## Stated goal:
Go through the listing and write out all of it exactly.

(Items from a data source)
[Begin]
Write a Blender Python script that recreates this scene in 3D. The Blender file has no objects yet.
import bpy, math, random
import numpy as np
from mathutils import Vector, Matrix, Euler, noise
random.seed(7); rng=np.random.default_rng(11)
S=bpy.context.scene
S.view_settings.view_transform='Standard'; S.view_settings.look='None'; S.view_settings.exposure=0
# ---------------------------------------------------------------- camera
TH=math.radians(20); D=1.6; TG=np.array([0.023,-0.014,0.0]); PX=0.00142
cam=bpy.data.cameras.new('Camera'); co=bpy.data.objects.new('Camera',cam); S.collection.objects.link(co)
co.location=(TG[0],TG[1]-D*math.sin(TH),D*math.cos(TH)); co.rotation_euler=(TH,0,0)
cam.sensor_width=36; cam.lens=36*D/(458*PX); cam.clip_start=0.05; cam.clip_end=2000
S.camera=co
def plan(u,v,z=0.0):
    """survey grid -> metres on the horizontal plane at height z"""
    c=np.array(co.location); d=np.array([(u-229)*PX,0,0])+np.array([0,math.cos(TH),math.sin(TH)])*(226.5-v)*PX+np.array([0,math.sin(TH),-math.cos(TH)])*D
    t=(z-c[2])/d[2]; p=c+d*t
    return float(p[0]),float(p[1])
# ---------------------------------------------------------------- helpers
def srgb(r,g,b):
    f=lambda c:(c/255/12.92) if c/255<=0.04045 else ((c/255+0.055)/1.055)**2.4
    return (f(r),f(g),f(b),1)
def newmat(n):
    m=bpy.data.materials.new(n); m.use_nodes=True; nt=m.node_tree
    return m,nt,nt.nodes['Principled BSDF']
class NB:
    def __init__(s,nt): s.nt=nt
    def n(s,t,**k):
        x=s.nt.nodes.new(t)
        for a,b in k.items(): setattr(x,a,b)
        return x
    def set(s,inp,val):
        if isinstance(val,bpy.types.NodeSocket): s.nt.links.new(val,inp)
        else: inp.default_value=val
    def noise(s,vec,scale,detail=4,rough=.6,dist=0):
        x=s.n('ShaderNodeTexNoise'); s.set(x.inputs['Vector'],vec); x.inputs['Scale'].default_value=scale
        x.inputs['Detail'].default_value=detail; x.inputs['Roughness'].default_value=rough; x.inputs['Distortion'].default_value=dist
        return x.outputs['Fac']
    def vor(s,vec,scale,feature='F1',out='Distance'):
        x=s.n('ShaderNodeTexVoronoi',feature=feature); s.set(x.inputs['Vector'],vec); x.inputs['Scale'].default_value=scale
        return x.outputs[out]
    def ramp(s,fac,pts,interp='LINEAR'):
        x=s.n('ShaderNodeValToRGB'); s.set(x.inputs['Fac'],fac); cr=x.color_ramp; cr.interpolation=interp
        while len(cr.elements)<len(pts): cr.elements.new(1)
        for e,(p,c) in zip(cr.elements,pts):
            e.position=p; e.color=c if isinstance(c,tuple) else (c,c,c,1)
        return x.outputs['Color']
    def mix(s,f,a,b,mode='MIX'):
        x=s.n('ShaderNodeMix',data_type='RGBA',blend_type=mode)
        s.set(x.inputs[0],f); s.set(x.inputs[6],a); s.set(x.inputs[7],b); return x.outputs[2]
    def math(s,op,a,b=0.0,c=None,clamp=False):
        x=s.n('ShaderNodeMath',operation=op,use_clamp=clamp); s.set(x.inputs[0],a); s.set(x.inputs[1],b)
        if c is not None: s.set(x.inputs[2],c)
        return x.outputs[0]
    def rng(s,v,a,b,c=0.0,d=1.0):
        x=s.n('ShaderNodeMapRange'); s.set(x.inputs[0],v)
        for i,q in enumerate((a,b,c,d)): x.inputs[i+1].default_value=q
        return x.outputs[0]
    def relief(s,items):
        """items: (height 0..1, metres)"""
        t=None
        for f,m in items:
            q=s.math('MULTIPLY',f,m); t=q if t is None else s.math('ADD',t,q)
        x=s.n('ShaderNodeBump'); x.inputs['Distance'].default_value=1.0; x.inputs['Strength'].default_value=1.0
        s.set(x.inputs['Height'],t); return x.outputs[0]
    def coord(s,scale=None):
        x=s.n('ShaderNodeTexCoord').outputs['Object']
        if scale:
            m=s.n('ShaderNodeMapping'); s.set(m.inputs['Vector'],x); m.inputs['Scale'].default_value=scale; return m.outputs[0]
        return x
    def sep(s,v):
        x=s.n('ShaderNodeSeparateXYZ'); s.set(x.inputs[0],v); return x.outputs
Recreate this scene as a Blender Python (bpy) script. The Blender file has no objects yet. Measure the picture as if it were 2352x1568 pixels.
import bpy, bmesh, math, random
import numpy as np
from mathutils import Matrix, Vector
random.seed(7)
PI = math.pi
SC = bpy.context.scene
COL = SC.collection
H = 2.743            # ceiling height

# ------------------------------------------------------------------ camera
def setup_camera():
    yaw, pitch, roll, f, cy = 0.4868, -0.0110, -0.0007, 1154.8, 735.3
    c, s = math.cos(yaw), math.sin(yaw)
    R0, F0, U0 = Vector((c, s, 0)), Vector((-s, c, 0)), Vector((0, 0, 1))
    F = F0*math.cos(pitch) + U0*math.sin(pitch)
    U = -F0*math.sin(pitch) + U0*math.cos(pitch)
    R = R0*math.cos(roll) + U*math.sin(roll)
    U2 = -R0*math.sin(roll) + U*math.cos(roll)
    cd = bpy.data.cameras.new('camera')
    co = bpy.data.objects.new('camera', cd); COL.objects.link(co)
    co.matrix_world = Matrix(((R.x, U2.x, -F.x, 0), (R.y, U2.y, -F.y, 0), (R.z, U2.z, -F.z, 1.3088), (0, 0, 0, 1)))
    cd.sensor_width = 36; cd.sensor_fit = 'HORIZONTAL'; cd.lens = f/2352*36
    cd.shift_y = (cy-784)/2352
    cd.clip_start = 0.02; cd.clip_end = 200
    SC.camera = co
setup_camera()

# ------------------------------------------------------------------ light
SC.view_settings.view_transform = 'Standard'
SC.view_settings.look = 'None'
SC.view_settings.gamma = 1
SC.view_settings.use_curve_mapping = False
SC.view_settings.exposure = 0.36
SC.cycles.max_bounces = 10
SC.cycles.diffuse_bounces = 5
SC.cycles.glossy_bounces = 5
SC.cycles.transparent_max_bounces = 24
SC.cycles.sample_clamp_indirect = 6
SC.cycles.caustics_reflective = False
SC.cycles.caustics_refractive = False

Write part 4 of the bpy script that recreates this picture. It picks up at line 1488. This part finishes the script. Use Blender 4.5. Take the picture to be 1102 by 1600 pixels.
[End]
## Solution to the exercise:
Write a Blender Python script that recreates this scene in 3D. The Blender file has no objects yet.
import bpy, math, random
import numpy as np
from mathutils import Vector, Matrix, Euler, noise
random.seed(7); rng=np.random.default_rng(11)
S=bpy.context.scene
S.view_settings.view_transform='Standard'; S.view_settings.look='None'; S.view_settings.exposure=0
# ---------------------------------------------------------------- camera
TH=math.radians(20); D=1.6; TG=np.array([0.023,-0.014,0.0]); PX=0.00142
cam=bpy.data.cameras.new('Camera'); co=bpy.data.objects.new('Camera',cam); S.collection.objects.link(co)
co.location=(TG[0],TG[1]-D*math.sin(TH),D*math.cos(TH)); co.rotation_euler=(TH,0,0)
cam.sensor_width=36; cam.lens=36*D/(458*PX); cam.clip_start=0.05; cam.clip_end=2000
S.camera=co
def plan(u,v,z=0.0):
    """survey grid -> metres on the horizontal plane at height z"""
    c=np.array(co.location); d=np.array([(u-229)*PX,0,0])+np.array([0,math.cos(TH),math.sin(TH)])*(226.5-v)*PX+np.array([0,math.sin(TH),-math.cos(TH)])*D
    t=(z-c[2])/d[2]; p=c+d*t
    return float(p[0]),float(p[1])
# ---------------------------------------------------------------- helpers
def srgb(r,g,b):
    f=lambda c:(c/255/12.92) if c/255<=0.04045 else ((c/255+0.055)/1.055)**2.4
    return (f(r),f(g),f(b),1)
def newmat(n):
    m=bpy.data.materials.new(n); m.use_nodes=True; nt=m.node_tree
    return m,nt,nt.nodes['Principled BSDF']
class NB:
    def __init__(s,nt): s.nt=nt
    def n(s,t,**k):
        x=s.nt.nodes.new(t)
        for a,b in k.items(): setattr(x,a,b)
        return x
    def set(s,inp,val):
        if isinstance(val,bpy.types.NodeSocket): s.nt.links.new(val,inp)
        else: inp.default_value=val
    def noise(s,vec,scale,detail=4,rough=.6,dist=0):
        x=s.n('ShaderNodeTexNoise'); s.set(x.inputs['Vector'],vec); x.inputs['Scale'].default_value=scale
        x.inputs['Detail'].default_value=detail; x.inputs['Roughness'].default_value=rough; x.inputs['Distortion'].default_value=dist
        return x.outputs['Fac']
    def vor(s,vec,scale,feature='F1',out='Distance'):
        x=s.n('ShaderNodeTexVoronoi',feature=feature); s.set(x.inputs['Vector'],vec); x.inputs['Scale'].default_value=scale
        return x.outputs[out]
    def ramp(s,fac,pts,interp='LINEAR'):
        x=s.n('ShaderNodeValToRGB'); s.set(x.inputs['Fac'],fac); cr=x.color_ramp; cr.interpolation=interp
        while len(cr.elements)<len(pts): cr.elements.new(1)
        for e,(p,c) in zip(cr.elements,pts):
            e.position=p; e.color=c if isinstance(c,tuple) else (c,c,c,1)
        return x.outputs['Color']
    def mix(s,f,a,b,mode='MIX'):
        x=s.n('ShaderNodeMix',data_type='RGBA',blend_type=mode)
        s.set(x.inputs[0],f); s.set(x.inputs[6],a); s.set(x.inputs[7],b); return x.outputs[2]
    def math(s,op,a,b=0.0,c=None,clamp=False):
        x=s.n('ShaderNodeMath',operation=op,use_clamp=clamp); s.set(x.inputs[0],a); s.set(x.inputs[1],b)
        if c is not None: s.set(x.inputs[2],c)
        return x.outputs[0]
    def rng(s,v,a,b,c=0.0,d=1.0):
        x=s.n('ShaderNodeMapRange'); s.set(x.inputs[0],v)
        for i,q in enumerate((a,b,c,d)): x.inputs[i+1].default_value=q
        return x.outputs[0]
    def relief(s,items):
        """items: (height 0..1, metres)"""
        t=None
        for f,m in items:
            q=s.math('MULTIPLY',f,m); t=q if t is None else s.math('ADD',t,q)
        x=s.n('ShaderNodeBump'); x.inputs['Distance'].default_value=1.0; x.inputs['Strength'].default_value=1.0
        s.set(x.inputs['Height'],t); return x.outputs[0]
    def coord(s,scale=None):
        x=s.n('ShaderNodeTexCoord').outputs['Object']
        if scale:
            m=s.n('ShaderNodeMapping'); s.set(m.inputs['Vector'],x); m.inputs['Scale'].default_value=scale; return m.outputs[0]
        return x
    def sep(s,v):
        x=s.n('ShaderNodeSeparateXYZ'); s.set(x.inputs[0],v); return x.outputs
Recreate this scene as a Blender Python (bpy) script. The Blender file has no objects yet. Measure the picture as if it were 2352x1568 pixels.
import bpy, bmesh, math, random
import numpy as np
from mathutils import Matrix, Vector
random.seed(7)
PI = math.pi
SC = bpy.context.scene
COL = SC.collection
H = 2.743            # ceiling height

# ------------------------------------------------------------------ camera
def setup_camera():
    yaw, pitch, roll, f, cy = 0.4868, -0.0110, -0.0007, 1154.8, 735.3
    c, s = math.cos(yaw), math.sin(yaw)
    R0, F0, U0 = Vector((c, s, 0)), Vector((-s, c, 0)), Vector((0, 0, 1))
    F = F0*math.cos(pitch) + U0*math.sin(pitch)
    U = -F0*math.sin(pitch) + U0*math.cos(pitch)
    R = R0*math.cos(roll) + U*math.sin(roll)
    U2 = -R0*math.sin(roll) + U*math.cos(roll)
    cd = bpy.data.cameras.new('camera')
    co = bpy.data.objects.new('camera', cd); COL.objects.link(co)
    co.matrix_world = Matrix(((R.x, U2.x, -F.x, 0), (R.y, U2.y, -F.y, 0), (R.z, U2.z, -F.z, 1.3088), (0, 0, 0, 1)))
    cd.sensor_width = 36; cd.sensor_fit = 'HORIZONTAL'; cd.lens = f/2352*36
    cd.shift_y = (cy-784)/2352
    cd.clip_start = 0.02; cd.clip_end = 200
    SC.camera = co
setup_camera()

# ------------------------------------------------------------------ light
SC.view_settings.view_transform = 'Standard'
SC.view_settings.look = 'None'
SC.view_settings.gamma = 1
SC.view_settings.use_curve_mapping = False
SC.view_settings.exposure = 0.36
SC.cycles.max_bounces = 10
SC.cycles.diffuse_bounces = 5
SC.cycles.glossy_bounces = 5
SC.cycles.transparent_max_bounces = 24
SC.cycles.sample_clamp_indirect = 6
SC.cycles.caustics_reflective = False
SC.cycles.caustics_refractive = False

Write part 4 of the bpy script that recreates this picture. It picks up at line 1488. This part finishes the script. Use Blender 4.5. Take the picture to be 1102 by 1600 pixels.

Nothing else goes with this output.